Suivant le nouvel historiographe, c'est l'amour qui l'entraîna dans la carrière du théâtre, c'est l'amour qui fut la source de toutes ses épreuves et de toute sa gloire. L'amour le jeta dans les plus étranges imprudences et même dans les fautes les plus graves. M. Fournier nous montre avec un soin particulier toutes les relations de Molière avec la famille Béjard, où il trouva, après une maîtresse qui n'était plus jeune, une femme qui l'était trop pour lui. Il nous fait vivement voir comment Molière se mit lui-même dans son œuvre, avec ses propres misères, ses travers et ses mouvements d'indignation contre lui-même et contre l'espèce humaine. Molière, avant d'être l'Alceste du Misanthrope, fut l'Arnolphe de l'École des femmes, et son Armande, tour à tour ingénue et coquette, fut pour lui son Agnès et une Célimène.
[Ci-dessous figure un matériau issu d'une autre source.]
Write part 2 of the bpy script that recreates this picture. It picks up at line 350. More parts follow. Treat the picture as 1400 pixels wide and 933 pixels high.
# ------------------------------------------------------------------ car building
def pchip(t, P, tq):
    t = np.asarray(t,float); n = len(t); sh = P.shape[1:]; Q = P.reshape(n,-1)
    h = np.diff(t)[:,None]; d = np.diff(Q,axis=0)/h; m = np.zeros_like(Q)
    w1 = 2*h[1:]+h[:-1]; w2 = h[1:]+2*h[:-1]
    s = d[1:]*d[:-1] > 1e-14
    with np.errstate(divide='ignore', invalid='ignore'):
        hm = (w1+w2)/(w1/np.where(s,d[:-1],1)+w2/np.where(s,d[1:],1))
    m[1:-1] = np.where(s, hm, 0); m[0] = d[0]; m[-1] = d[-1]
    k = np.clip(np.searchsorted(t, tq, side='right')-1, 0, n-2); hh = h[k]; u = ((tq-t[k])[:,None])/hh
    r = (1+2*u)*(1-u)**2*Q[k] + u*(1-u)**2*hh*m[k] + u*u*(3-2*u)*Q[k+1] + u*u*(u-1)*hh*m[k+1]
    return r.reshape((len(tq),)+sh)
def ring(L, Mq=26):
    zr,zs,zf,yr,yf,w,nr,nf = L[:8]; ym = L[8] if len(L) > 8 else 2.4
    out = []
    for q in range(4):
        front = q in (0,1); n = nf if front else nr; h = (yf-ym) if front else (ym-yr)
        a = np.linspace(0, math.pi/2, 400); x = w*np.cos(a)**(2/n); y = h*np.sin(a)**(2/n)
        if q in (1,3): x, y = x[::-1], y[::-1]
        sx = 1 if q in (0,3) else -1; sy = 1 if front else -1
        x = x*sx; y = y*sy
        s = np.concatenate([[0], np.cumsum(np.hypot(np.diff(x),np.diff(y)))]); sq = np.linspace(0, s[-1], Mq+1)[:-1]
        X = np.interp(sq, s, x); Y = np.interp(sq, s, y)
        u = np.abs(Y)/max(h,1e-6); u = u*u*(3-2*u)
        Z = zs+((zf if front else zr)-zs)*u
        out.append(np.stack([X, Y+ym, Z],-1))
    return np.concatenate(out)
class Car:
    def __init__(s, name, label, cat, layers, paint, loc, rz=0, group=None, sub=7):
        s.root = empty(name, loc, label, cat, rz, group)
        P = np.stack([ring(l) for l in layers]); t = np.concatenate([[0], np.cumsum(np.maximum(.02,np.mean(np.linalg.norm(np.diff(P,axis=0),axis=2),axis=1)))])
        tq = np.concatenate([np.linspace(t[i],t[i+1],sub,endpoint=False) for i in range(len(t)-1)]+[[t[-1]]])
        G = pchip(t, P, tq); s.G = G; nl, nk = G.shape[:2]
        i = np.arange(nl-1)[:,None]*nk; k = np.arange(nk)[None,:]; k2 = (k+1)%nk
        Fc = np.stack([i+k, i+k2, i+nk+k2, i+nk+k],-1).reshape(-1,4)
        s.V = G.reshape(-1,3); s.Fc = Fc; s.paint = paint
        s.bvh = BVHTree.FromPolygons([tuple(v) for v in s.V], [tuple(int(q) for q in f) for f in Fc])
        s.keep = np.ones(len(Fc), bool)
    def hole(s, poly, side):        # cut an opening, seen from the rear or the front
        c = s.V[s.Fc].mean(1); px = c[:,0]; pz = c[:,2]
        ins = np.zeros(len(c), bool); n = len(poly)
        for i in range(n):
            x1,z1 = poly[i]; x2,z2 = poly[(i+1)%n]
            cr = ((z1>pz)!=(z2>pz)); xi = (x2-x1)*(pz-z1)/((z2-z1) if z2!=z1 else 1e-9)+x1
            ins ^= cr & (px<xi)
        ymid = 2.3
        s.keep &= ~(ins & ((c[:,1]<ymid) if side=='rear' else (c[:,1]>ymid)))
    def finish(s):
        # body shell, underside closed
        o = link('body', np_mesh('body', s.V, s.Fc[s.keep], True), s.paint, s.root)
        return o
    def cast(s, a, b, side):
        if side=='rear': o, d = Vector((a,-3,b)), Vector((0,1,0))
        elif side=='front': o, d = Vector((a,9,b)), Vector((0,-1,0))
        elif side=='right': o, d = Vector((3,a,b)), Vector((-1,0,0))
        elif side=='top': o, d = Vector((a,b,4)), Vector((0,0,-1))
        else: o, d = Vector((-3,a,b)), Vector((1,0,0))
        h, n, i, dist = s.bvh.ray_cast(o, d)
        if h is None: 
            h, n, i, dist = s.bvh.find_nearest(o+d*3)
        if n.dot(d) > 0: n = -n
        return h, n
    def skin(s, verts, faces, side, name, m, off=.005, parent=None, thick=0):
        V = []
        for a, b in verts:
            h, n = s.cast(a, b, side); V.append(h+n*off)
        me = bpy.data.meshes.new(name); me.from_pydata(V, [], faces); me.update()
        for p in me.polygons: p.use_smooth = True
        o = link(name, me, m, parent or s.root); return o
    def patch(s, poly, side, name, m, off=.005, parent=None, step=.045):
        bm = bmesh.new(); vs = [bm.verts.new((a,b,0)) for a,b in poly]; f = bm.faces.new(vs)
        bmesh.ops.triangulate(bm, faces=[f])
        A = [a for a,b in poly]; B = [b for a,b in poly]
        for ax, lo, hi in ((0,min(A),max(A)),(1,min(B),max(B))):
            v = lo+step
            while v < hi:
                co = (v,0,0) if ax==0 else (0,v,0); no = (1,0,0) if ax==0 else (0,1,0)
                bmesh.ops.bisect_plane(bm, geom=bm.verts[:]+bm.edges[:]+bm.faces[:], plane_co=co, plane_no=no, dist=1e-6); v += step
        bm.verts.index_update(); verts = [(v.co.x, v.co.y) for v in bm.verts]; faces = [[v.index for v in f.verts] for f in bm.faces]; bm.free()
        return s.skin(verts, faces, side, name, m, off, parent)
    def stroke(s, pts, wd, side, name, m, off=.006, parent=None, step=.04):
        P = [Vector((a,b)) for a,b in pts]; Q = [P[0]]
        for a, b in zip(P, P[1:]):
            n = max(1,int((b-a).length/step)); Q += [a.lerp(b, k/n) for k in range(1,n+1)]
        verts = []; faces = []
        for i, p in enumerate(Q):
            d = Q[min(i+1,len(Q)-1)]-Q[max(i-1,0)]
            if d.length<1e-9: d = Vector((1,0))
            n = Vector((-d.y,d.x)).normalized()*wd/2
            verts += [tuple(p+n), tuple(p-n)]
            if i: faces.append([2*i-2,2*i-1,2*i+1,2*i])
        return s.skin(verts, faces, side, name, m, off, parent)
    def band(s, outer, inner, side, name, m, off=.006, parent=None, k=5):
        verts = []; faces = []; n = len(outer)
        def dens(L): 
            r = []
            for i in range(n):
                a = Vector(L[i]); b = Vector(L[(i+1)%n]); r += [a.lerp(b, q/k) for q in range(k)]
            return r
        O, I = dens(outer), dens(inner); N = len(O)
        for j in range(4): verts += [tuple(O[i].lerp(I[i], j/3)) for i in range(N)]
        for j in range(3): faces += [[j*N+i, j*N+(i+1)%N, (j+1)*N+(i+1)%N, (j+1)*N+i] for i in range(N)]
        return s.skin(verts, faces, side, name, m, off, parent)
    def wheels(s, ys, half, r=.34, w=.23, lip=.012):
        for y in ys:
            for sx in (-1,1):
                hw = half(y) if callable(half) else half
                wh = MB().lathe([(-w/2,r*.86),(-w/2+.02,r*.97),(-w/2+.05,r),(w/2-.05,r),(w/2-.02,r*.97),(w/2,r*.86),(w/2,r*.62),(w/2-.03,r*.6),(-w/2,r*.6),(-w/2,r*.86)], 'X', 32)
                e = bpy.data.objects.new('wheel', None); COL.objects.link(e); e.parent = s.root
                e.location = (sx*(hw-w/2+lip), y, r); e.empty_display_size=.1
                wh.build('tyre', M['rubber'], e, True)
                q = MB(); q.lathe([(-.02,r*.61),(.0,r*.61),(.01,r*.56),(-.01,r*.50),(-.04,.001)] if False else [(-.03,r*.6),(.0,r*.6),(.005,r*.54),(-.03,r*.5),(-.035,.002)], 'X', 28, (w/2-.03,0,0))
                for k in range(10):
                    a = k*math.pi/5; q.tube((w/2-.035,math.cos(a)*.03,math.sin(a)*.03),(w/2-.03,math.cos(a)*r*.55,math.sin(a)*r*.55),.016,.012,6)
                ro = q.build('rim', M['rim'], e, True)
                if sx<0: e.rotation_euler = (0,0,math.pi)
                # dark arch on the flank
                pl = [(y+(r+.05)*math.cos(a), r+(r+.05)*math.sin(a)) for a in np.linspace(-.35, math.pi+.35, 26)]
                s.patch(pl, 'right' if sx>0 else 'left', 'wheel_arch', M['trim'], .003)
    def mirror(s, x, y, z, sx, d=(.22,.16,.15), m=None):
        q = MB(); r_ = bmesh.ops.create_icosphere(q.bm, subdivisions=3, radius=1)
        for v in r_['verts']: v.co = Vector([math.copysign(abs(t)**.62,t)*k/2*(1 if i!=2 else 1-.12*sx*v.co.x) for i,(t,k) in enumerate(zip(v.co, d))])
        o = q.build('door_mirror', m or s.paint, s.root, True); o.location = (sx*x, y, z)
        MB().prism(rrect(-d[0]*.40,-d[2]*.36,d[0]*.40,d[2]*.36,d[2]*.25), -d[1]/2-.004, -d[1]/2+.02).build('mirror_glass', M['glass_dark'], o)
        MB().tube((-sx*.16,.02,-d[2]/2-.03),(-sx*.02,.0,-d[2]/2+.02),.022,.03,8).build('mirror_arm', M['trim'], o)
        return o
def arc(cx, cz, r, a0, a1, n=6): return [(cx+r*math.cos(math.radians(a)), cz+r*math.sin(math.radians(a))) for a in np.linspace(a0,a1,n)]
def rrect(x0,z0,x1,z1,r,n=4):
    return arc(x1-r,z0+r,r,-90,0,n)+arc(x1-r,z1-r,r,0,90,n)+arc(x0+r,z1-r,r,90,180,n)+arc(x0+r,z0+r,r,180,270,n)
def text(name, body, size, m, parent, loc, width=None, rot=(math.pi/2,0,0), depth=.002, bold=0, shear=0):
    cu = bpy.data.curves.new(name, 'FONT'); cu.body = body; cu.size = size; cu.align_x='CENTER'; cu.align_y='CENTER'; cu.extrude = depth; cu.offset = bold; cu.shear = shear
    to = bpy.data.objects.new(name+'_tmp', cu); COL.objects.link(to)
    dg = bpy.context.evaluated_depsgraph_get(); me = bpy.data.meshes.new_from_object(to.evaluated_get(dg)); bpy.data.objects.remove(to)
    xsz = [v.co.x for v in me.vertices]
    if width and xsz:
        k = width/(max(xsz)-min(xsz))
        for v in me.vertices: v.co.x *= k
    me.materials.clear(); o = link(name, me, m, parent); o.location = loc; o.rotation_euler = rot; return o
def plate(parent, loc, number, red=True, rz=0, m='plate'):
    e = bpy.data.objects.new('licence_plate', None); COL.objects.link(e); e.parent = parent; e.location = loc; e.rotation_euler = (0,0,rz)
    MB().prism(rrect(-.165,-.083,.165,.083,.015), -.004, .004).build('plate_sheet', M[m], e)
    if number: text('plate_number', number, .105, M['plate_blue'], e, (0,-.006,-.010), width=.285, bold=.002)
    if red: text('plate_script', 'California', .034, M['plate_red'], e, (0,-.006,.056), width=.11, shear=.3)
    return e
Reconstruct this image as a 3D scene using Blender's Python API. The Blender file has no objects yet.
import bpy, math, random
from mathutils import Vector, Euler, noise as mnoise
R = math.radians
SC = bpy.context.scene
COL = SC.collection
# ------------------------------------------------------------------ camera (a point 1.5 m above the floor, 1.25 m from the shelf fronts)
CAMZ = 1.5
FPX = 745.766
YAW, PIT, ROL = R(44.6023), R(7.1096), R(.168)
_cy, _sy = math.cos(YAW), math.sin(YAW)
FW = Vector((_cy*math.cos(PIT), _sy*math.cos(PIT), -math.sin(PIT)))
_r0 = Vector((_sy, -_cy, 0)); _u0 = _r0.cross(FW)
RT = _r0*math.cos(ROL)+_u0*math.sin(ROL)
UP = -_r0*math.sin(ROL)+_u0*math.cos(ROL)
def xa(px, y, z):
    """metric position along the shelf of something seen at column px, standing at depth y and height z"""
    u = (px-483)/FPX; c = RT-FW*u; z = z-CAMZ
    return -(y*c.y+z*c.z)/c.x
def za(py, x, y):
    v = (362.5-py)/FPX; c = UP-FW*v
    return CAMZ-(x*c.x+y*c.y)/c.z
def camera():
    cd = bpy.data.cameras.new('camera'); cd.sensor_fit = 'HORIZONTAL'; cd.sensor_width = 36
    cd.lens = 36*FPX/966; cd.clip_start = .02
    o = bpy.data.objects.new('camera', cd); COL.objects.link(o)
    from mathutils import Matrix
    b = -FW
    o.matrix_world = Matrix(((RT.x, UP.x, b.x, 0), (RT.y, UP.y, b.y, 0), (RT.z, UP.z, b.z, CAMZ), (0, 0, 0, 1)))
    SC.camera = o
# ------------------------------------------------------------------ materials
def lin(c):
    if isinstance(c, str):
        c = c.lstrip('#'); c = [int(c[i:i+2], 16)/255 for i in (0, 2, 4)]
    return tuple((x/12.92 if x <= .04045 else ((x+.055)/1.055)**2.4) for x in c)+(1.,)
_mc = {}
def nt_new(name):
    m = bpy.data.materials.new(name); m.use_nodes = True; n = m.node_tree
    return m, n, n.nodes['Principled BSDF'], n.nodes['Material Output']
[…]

Il l'épousait l'année même où il achevait

l'Ecole des femmes. Elle avait l'âge qu'il donne à la pupille, et lui-même avait l'âge du tuteur.

Ces rapprochements sont la partie intéressante du Roman de Molière. Il y a une thèse moins heureuse, celle relative au mariage de l'illustre comédien. M. Edouard Fournier soutient, avec une sorte d'acharnement, la version qui fait d'Armande Béjard la fille de Madeleine Béjard et qui donne pour femme à Molière la fille de sa maîtresse, suivant quelques-uns, sa propre fille. L'histoire et la vérité ont des droits, sans doute, qu'aucune considération ne doit faire fléchir; cependant, lorsqu'il se forme sur nos grands hommes des légendes odieuses, il faut se montrer sévère sur les témoignages qui les appuient. La supposition du mariage de Molière avec sa propre fille, mise en avant par ses ennemis, a toujours eu l'air d'une calomnie destinée à le perdre à la cour et dans l'esprit du roi. Elle a pour elle quelques affirmations suspectes, comme celle du comédien Montfleury, et contre elle toutes les vraisemblances, sans parler des documents officiels qui tenaient lieu des actes de notre état civil. M. Fournier est prêt à s'inscrire en faux contre tous les extraits de baptême et de mariage, contre les testaments, les contrats, les titres de successions et de partages qui reconnaissent à Armande Béjard la qualité de sœur de Madeleine. Celle-ci aurait bien eu une sœur beaucoup plus jeune qu'elle, mais cette sœur serait morte de très-bonne heure, et Madeleine lui aurait substitué, dans la famille, sa propre fille, donnant ainsi un état légitime et un nom à l'enfant de ses amours errantes. On voit dans quelle série d'imprudences et de crimes, Molière se serait trouvé engagé ; quelles armes il aurait données à ses ennemis contre lui, et combien il eût été difficile que des falsifications aussi téméraires pussent échapper à tous ces yeux ouverts par la jalousie ou la haine.